After reviewing many of the options out there for Network Attached Storage (NAS), basically a device that hooks one or more hard drives up to your network without requiring a dedicated computer, I settled on the Dlink DNS-323 which cost me about $190 (not including the drives).
Basically I was looking to replace a somewhat haphazard file archiving system for source code and photos where I kept copies of everything on separate machines so that if one drive was corrupted I could go to the other machine. This solution allows for RAID 0 (striped) or RAID 1 (mirrored) with 2 drives; or you can just put 2 disks and run them in JBOD mode (”Just a Bunch of Disks”). My photography, where I’m shooting in RAW at 15-16MB per file eats up disk space quickly. I’m running it in a RAID 1 configuration; if I get another unit for the network I’ll run it in JBOD mode for the capacity.

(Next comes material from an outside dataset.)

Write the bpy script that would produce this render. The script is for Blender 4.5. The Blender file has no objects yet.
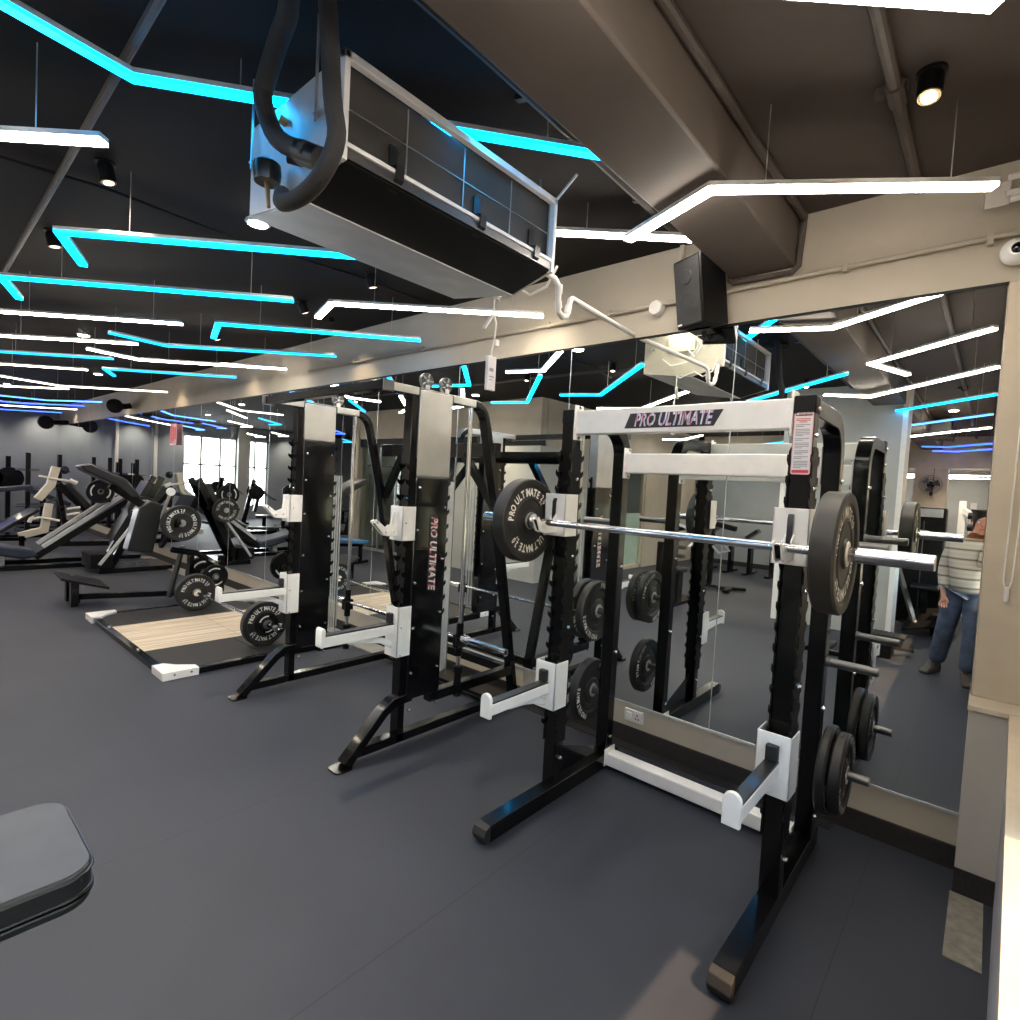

There are other solutions out there; some of the drawbacks of other systems were that they were sealed units, so basically if a drive goes bad you have to send the whole unit back to the manufacturer to recover the data. Other units were slow; they connect at 10/100 Mbps; not the Gigabit speed the DNS-323 offered. I got a pair of Seagate Barracuda 7200.11 ST3500320AS 500GB 7200 RPM 32MB Cache SATA 3.0Gb/s Hard Drives for the NAS enclosure and they are working out pretty well; you just slide them into place and then put the cover on, no cabling required. You can get access to the Linux capabilities of the NAS with some simple hacks (search on “fun plug”). There is a USB printer connector; however that didn’t work for my old Lexmark InkJet printer / scanner / fax so that remains unused. There are a lot of admin options on the page for the device; one set of pages for configuration allows for scheduled FTP downloads; I scheduled a series of website backups which worked fine when I manually triggered the backups but didn’t work on their own. Data transfer over the Gigabit network with the fast drives (7200 RPM, 3 Gps) is pretty speedy, but with the power save feature there is a spin up time if you haven’t used the drives in a while.
Overall I’m happy with the purchase.